**Given instruction:** Identify and reproduce every line holding the string "from".

**Records supplied:**
#####

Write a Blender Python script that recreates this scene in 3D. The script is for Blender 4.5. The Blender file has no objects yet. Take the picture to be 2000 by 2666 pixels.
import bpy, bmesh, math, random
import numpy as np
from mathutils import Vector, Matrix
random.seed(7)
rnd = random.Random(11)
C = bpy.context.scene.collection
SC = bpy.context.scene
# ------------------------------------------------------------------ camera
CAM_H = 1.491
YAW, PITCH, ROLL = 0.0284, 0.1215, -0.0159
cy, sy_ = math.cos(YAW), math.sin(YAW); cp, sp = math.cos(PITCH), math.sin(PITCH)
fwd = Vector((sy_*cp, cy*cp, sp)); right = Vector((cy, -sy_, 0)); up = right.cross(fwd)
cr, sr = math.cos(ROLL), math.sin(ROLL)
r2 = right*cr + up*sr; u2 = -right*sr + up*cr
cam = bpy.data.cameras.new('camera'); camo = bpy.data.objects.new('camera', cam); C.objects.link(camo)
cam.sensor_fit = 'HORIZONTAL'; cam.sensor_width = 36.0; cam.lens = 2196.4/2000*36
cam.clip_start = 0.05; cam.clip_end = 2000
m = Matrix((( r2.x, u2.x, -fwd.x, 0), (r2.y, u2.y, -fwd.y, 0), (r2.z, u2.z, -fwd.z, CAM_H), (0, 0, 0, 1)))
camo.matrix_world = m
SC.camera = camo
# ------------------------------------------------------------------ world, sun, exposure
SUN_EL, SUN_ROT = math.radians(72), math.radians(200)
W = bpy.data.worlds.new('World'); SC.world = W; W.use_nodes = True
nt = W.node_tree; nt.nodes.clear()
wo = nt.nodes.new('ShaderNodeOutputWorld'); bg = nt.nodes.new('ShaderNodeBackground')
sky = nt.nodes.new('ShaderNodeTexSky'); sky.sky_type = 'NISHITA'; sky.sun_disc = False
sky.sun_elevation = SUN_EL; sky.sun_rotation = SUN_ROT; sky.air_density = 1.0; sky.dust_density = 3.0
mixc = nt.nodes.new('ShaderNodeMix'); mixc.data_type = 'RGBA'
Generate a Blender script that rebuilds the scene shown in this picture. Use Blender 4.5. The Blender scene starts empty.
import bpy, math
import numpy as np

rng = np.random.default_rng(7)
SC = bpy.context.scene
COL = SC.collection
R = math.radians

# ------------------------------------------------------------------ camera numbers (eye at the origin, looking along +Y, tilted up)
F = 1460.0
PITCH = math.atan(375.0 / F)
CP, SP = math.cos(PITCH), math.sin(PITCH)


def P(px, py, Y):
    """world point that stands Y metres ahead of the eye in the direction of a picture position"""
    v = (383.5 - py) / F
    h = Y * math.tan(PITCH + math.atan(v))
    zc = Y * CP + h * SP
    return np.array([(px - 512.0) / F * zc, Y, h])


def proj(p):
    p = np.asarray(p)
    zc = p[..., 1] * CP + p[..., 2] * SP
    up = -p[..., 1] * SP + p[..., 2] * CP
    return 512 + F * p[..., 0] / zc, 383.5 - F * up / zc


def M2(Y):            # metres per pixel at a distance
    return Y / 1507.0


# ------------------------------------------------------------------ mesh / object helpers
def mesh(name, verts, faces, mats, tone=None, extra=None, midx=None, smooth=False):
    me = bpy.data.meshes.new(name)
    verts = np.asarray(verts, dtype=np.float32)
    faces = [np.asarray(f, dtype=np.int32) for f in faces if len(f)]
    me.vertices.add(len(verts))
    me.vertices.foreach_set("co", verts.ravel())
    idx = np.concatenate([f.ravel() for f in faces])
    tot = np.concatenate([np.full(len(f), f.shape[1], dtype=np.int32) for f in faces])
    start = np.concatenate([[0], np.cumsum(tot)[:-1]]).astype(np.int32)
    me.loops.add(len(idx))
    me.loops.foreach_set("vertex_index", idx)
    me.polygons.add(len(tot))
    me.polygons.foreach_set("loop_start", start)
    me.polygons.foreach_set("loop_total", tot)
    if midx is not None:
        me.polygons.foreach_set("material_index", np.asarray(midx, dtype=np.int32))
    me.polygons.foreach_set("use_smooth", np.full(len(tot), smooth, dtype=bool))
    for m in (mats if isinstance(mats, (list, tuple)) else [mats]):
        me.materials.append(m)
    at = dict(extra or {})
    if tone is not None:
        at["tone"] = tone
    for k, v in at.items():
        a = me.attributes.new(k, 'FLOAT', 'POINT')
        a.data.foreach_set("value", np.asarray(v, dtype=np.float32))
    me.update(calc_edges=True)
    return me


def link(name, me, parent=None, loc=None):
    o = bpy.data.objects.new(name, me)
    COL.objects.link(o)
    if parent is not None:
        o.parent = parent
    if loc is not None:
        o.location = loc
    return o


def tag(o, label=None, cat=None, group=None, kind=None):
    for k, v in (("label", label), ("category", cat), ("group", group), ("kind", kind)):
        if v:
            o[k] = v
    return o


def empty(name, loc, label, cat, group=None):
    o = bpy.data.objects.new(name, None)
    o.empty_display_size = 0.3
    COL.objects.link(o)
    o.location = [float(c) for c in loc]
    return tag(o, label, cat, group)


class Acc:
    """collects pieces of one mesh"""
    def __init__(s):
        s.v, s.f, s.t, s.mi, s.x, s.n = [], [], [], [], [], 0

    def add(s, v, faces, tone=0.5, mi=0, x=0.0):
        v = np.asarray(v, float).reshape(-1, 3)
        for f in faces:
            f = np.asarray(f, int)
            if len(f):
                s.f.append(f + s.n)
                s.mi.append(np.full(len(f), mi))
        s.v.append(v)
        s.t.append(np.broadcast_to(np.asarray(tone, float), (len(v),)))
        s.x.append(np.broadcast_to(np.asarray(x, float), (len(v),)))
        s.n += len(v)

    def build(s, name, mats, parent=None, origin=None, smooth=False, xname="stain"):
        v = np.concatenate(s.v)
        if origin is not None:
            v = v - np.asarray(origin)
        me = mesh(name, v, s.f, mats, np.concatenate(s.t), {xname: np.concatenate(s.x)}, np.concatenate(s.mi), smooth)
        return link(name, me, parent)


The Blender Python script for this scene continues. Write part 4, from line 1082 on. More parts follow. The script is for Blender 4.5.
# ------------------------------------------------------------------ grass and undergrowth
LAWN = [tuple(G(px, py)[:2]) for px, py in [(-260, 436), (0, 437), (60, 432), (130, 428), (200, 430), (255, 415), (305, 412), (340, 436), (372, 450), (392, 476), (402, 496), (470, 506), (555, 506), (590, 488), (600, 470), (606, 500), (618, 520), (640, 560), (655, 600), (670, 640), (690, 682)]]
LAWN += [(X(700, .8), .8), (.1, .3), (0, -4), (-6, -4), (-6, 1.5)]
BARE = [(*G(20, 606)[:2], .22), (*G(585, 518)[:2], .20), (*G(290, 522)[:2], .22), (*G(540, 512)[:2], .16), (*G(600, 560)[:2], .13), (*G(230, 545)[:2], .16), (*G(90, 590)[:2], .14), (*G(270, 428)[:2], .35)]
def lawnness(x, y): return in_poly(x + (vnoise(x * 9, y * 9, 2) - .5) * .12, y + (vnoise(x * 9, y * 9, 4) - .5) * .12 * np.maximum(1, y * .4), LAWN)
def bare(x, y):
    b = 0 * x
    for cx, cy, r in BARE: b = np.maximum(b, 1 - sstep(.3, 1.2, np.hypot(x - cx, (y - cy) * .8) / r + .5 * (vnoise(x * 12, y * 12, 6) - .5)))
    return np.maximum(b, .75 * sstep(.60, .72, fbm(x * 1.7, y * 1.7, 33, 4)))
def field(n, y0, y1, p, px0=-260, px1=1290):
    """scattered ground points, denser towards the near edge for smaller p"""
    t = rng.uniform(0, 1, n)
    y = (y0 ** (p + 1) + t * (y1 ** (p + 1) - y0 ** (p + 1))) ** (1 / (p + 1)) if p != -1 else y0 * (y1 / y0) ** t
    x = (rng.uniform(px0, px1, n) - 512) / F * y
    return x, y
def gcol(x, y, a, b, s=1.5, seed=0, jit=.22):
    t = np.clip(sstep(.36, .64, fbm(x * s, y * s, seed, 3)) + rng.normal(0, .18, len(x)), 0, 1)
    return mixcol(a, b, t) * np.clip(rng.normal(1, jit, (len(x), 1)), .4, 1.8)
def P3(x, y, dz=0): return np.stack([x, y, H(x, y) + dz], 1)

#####

**Problem solution:**
from mathutils import Vector, Matrix
The Blender Python script for this scene continues. Write part 4, from line 1082 on. More parts follow. The script is for Blender 4.5.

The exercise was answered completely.